GoTo Going Strong

GoTo Going Strong

From The Search Engine Report
July 1, 1998
(a longer version is available to site subscribers)

Pay-for-placement search service hit both advertising and traffic milestones in June, while also enhancing its search results.

The service announced that more than 1,000 sites are now paying for prominent placement at the top of its search results, and that it has begun serving a million page views a day, thanks to a new publicity campaign.

GoTo also enhanced its results by partnering with Inktomi, while adding new directory listings and a browser-based way to drill down into the service.

GoTo switched to a pay-for-placement model in February. Advertisers can open accounts and bid on how much they'll pay to appear at the top of results in response to specific searches. Advertisers are currently paying anywhere from one cent to one dollar a click, GoTo says.

"We could have signed up perhaps more advertisers over this time period, but we've been laying the groundwork to scale up to 10,000 advertisers," said CEO Jeffrey Brewer.

Part of the groundwork has been educating advertisers to write appropriate descriptions for their paid links and to ensure that those links take users to the most appropriate sections of their sites, Brewer said.

GoTo has also ramped up its publicity campaign in recent weeks, which it says has increased traffic to the site. Banner ads began running in key places such as the Netscape Net Search page, GeoCities and LookSmart. Ads will soon begin at Microsoft and Lycos. The company also has radio and outdoor campaigns planned.

All those new visitors are finding a greatly improved service, thanks to a partnership with Inktomi.

Previously, GoTo's non-paid results had come from the World Wide Web Worm crawler that GoTo acquired for its original launch in 1997. Those results were looking decidedly dated. When Inktomi took over in late May, they immediately improved.

Of course, GoTo's model is based on the idea that its paid listings will make it more relevant than other services, especially for general searches. Cash equals quality is the theory, and web sites that pay more are probably better sites, GoTo feels. Ultimately, the accuracy of this remains with each individual user.

What is significant is that there have been no great outcries or bad publicity about GoTo's pay-for-placement model, as had accompanied the last great experiment with paid listings by Open Text back in 1996.

Perhaps the web has matured, and these type of economic models are more acceptable. Perhaps as GoTo founder Bill Gross originally speculated at the launch earlier this year, GoTo would succeed because as a relatively new service, it had no reputation to taint with paid listings.

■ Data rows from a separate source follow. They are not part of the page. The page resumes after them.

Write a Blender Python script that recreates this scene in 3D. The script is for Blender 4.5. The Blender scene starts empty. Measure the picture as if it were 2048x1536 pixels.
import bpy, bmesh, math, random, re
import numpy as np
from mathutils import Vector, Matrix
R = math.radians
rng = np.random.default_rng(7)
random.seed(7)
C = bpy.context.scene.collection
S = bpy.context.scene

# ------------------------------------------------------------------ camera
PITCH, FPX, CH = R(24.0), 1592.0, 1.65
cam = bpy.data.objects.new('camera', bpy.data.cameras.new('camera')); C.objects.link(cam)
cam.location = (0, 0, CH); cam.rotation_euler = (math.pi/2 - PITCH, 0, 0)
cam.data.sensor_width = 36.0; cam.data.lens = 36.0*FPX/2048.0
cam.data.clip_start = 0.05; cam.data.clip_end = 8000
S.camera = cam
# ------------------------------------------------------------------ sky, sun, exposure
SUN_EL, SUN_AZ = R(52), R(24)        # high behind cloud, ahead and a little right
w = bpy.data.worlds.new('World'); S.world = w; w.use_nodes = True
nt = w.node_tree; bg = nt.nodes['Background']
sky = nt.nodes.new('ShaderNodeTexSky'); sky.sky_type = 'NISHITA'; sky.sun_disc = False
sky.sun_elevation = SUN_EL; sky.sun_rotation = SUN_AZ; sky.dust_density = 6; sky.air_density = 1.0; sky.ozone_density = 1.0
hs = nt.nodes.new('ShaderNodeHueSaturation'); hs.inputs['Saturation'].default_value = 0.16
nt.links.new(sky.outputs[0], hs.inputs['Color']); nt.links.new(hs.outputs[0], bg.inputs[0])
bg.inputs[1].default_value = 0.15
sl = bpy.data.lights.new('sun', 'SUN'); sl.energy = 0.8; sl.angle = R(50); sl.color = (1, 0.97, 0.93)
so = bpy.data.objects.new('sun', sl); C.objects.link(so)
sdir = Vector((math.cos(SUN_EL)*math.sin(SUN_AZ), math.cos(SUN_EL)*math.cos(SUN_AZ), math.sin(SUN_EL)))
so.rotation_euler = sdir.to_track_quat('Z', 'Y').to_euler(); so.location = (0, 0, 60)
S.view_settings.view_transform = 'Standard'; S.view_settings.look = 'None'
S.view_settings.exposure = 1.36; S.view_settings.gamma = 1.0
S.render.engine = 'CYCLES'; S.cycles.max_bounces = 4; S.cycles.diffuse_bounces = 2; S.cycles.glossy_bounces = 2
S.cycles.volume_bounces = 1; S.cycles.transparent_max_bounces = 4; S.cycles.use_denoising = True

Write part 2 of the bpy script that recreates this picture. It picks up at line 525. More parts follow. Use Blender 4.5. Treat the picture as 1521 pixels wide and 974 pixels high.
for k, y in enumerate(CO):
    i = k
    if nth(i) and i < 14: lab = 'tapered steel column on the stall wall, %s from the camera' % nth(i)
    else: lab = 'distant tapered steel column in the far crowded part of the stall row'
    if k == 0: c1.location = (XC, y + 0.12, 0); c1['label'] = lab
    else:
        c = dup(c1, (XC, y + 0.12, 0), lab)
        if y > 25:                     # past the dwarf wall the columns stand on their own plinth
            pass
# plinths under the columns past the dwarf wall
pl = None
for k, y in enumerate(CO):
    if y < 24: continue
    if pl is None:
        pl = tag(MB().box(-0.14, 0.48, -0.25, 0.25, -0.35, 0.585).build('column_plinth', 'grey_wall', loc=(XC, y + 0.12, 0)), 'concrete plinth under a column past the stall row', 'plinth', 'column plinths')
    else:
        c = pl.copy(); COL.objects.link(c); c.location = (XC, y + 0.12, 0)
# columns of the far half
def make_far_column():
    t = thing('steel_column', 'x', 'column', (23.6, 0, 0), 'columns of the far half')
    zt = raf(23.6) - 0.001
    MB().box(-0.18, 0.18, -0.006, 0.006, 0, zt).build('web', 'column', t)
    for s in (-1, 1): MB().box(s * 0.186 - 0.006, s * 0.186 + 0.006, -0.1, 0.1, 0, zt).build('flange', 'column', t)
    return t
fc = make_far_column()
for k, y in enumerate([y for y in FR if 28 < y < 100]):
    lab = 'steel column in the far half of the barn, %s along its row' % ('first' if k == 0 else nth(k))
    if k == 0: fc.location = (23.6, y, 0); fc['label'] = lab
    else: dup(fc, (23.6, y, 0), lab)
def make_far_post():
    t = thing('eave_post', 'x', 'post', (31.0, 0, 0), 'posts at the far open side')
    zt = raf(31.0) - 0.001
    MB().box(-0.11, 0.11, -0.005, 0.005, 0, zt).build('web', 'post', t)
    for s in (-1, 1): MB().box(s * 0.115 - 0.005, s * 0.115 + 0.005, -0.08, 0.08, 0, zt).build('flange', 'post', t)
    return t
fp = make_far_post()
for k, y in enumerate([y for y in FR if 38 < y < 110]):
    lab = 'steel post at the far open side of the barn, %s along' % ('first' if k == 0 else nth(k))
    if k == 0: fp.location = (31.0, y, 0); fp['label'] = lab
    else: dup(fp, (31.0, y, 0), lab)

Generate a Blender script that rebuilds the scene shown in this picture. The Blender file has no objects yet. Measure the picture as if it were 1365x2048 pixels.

Or perhaps it is what Brewer thinks: no one cares how the results are determined, as long as they personally find them relevant.

"Quite frankly, there's no understanding of how any service provides results," Brewer said. "If consumers are satisfied, they really are not interested in the mechanism."

In other search changes, GoTo has introduced "Related Searches" categories at the top of some search results pages. For example, a search for cars suggests checking "used cars" or "auto parts," among other options.

GoTo is also planning to allow a second page of results to appear on the service. Currently, a search brings up 40 matches on a single page, with no way to request more.

Some users have requested the ability to dig deeper, and some popular categories such as "hardware" and "web hosting" now have so many paid listings that a second page option will soon be necessary to accommodate more.